A faithful transcription of all the data is required.
* Start PROVIDED DATA *
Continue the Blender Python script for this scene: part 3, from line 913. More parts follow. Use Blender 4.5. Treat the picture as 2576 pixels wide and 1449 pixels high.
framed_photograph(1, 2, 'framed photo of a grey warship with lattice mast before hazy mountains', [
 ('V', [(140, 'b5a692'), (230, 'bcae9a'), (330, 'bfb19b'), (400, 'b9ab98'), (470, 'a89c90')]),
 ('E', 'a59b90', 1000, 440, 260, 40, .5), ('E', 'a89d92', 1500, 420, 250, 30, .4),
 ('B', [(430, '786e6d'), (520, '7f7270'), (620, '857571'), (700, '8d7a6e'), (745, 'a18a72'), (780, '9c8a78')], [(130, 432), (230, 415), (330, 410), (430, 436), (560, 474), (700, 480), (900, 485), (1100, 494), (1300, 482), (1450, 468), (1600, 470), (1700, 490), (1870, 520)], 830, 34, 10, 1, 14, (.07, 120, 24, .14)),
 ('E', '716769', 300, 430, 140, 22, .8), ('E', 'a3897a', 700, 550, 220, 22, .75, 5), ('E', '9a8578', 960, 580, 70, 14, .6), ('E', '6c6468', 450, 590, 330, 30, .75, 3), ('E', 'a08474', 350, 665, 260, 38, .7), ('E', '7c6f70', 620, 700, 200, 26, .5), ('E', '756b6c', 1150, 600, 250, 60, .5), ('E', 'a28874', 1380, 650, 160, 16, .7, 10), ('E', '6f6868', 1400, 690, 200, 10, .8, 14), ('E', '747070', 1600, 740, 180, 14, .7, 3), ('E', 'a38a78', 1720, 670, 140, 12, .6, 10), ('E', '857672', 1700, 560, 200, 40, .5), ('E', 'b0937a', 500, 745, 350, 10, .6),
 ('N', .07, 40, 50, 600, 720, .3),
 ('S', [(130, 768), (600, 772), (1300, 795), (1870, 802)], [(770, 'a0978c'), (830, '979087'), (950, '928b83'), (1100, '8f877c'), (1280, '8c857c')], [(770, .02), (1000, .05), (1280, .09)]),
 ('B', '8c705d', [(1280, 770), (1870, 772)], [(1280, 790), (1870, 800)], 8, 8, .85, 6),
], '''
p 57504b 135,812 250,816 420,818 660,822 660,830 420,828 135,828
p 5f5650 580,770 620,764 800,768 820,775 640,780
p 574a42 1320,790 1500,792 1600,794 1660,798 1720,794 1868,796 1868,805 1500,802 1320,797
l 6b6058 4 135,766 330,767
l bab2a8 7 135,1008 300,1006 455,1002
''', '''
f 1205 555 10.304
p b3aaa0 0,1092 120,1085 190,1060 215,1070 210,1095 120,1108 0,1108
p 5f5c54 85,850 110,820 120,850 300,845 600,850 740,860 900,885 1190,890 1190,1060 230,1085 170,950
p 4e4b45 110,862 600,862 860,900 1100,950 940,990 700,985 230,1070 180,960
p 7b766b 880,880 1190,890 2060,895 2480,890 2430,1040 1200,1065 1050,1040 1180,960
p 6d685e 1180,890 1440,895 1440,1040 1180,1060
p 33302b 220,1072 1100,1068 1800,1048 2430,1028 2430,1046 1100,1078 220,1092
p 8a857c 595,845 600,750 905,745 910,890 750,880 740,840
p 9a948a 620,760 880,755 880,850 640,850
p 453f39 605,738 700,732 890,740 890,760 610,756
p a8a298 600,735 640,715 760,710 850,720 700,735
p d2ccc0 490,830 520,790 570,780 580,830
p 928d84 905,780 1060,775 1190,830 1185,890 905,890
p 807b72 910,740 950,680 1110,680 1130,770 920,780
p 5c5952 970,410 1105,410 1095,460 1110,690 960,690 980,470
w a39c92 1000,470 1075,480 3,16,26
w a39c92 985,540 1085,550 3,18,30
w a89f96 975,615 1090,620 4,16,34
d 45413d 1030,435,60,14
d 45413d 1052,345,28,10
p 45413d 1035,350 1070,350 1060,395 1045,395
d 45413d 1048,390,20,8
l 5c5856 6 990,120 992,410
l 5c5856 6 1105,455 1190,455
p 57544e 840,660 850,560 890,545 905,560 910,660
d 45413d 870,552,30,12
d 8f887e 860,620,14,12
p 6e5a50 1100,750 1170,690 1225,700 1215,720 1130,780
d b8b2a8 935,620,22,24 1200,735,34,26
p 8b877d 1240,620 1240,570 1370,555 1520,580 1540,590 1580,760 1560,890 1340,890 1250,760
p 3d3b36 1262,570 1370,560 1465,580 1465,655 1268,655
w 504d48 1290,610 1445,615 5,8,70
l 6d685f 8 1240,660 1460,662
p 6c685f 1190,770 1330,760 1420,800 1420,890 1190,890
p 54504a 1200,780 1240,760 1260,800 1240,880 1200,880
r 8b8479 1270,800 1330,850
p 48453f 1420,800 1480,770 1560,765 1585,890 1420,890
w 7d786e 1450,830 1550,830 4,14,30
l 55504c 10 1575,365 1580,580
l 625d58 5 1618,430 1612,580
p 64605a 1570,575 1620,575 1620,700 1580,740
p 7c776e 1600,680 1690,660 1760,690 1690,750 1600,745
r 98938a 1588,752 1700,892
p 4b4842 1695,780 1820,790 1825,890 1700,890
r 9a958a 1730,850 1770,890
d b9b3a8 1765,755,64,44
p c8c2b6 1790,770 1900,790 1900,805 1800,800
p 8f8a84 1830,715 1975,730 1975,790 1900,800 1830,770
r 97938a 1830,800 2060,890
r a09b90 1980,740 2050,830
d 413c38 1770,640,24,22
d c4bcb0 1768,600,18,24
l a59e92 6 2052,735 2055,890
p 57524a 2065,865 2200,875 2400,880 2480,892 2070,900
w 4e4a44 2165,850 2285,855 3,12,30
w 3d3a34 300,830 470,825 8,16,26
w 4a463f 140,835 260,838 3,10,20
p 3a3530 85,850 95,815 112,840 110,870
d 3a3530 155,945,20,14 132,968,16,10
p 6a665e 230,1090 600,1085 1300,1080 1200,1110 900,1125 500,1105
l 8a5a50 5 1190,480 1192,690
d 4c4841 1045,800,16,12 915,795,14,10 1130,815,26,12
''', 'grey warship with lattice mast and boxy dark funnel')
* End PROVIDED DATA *
## WRITTEN ANSWER
Continue the Blender Python script for this scene: part 3, from line 913. More parts follow. Use Blender 4.5. Treat the picture as 2576 pixels wide and 1449 pixels high.
framed_photograph(1, 2, 'framed photo of a grey warship with lattice mast before hazy mountains', [
 ('V', [(140, 'b5a692'), (230, 'bcae9a'), (330, 'bfb19b'), (400, 'b9ab98'), (470, 'a89c90')]),
 ('E', 'a59b90', 1000, 440, 260, 40, .5), ('E', 'a89d92', 1500, 420, 250, 30, .4),
 ('B', [(430, '786e6d'), (520, '7f7270'), (620, '857571'), (700, '8d7a6e'), (745, 'a18a72'), (780, '9c8a78')], [(130, 432), (230, 415), (330, 410), (430, 436), (560, 474), (700, 480), (900, 485), (1100, 494), (1300, 482), (1450, 468), (1600, 470), (1700, 490), (1870, 520)], 830, 34, 10, 1, 14, (.07, 120, 24, .14)),
 ('E', '716769', 300, 430, 140, 22, .8), ('E', 'a3897a', 700, 550, 220, 22, .75, 5), ('E', '9a8578', 960, 580, 70, 14, .6), ('E', '6c6468', 450, 590, 330, 30, .75, 3), ('E', 'a08474', 350, 665, 260, 38, .7), ('E', '7c6f70', 620, 700, 200, 26, .5), ('E', '756b6c', 1150, 600, 250, 60, .5), ('E', 'a28874', 1380, 650, 160, 16, .7, 10), ('E', '6f6868', 1400, 690, 200, 10, .8, 14), ('E', '747070', 1600, 740, 180, 14, .7, 3), ('E', 'a38a78', 1720, 670, 140, 12, .6, 10), ('E', '857672', 1700, 560, 200, 40, .5), ('E', 'b0937a', 500, 745, 350, 10, .6),
 ('N', .07, 40, 50, 600, 720, .3),
 ('S', [(130, 768), (600, 772), (1300, 795), (1870, 802)], [(770, 'a0978c'), (830, '979087'), (950, '928b83'), (1100, '8f877c'), (1280, '8c857c')], [(770, .02), (1000, .05), (1280, .09)]),
 ('B', '8c705d', [(1280, 770), (1870, 772)], [(1280, 790), (1870, 800)], 8, 8, .85, 6),
], '''
p 57504b 135,812 250,816 420,818 660,822 660,830 420,828 135,828
p 5f5650 580,770 620,764 800,768 820,775 640,780
p 574a42 1320,790 1500,792 1600,794 1660,798 1720,794 1868,796 1868,805 1500,802 1320,797
l 6b6058 4 135,766 330,767
l bab2a8 7 135,1008 300,1006 455,1002
''', '''
f 1205 555 10.304
p b3aaa0 0,1092 120,1085 190,1060 215,1070 210,1095 120,1108 0,1108
p 5f5c54 85,850 110,820 120,850 300,845 600,850 740,860 900,885 1190,890 1190,1060 230,1085 170,950
p 4e4b45 110,862 600,862 860,900 1100,950 940,990 700,985 230,1070 180,960
p 7b766b 880,880 1190,890 2060,895 2480,890 2430,1040 1200,1065 1050,1040 1180,960
p 6d685e 1180,890 1440,895 1440,1040 1180,1060
p 33302b 220,1072 1100,1068 1800,1048 2430,1028 2430,1046 1100,1078 220,1092
p 8a857c 595,845 600,750 905,745 910,890 750,880 740,840
p 9a948a 620,760 880,755 880,850 640,850
p 453f39 605,738 700,732 890,740 890,760 610,756
p a8a298 600,735 640,715 760,710 850,720 700,735
p d2ccc0 490,830 520,790 570,780 580,830
p 928d84 905,780 1060,775 1190,830 1185,890 905,890
p 807b72 910,740 950,680 1110,680 1130,770 920,780
p 5c5952 970,410 1105,410 1095,460 1110,690 960,690 980,470
w a39c92 1000,470 1075,480 3,16,26
w a39c92 985,540 1085,550 3,18,30
w a89f96 975,615 1090,620 4,16,34
d 45413d 1030,435,60,14
d 45413d 1052,345,28,10
p 45413d 1035,350 1070,350 1060,395 1045,395
d 45413d 1048,390,20,8
l 5c5856 6 990,120 992,410
l 5c5856 6 1105,455 1190,455
p 57544e 840,660 850,560 890,545 905,560 910,660
d 45413d 870,552,30,12
d 8f887e 860,620,14,12
p 6e5a50 1100,750 1170,690 1225,700 1215,720 1130,780
d b8b2a8 935,620,22,24 1200,735,34,26
p 8b877d 1240,620 1240,570 1370,555 1520,580 1540,590 1580,760 1560,890 1340,890 1250,760
p 3d3b36 1262,570 1370,560 1465,580 1465,655 1268,655
w 504d48 1290,610 1445,615 5,8,70
l 6d685f 8 1240,660 1460,662
p 6c685f 1190,770 1330,760 1420,800 1420,890 1190,890
p 54504a 1200,780 1240,760 1260,800 1240,880 1200,880
r 8b8479 1270,800 1330,850
p 48453f 1420,800 1480,770 1560,765 1585,890 1420,890
w 7d786e 1450,830 1550,830 4,14,30
l 55504c 10 1575,365 1580,580
l 625d58 5 1618,430 1612,580
p 64605a 1570,575 1620,575 1620,700 1580,740
p 7c776e 1600,680 1690,660 1760,690 1690,750 1600,745
r 98938a 1588,752 1700,892
p 4b4842 1695,780 1820,790 1825,890 1700,890
r 9a958a 1730,850 1770,890
d b9b3a8 1765,755,64,44
p c8c2b6 1790,770 1900,790 1900,805 1800,800
p 8f8a84 1830,715 1975,730 1975,790 1900,800 1830,770
r 97938a 1830,800 2060,890
r a09b90 1980,740 2050,830
d 413c38 1770,640,24,22
d c4bcb0 1768,600,18,24
l a59e92 6 2052,735 2055,890
p 57524a 2065,865 2200,875 2400,880 2480,892 2070,900
w 4e4a44 2165,850 2285,855 3,12,30
w 3d3a34 300,830 470,825 8,16,26
w 4a463f 140,835 260,838 3,10,20
p 3a3530 85,850 95,815 112,840 110,870
d 3a3530 155,945,20,14 132,968,16,10
p 6a665e 230,1090 600,1085 1300,1080 1200,1110 900,1125 500,1105
l 8a5a50 5 1190,480 1192,690
d 4c4841 1045,800,16,12 915,795,14,10 1130,815,26,12
''', 'grey warship with lattice mast and boxy dark funnel')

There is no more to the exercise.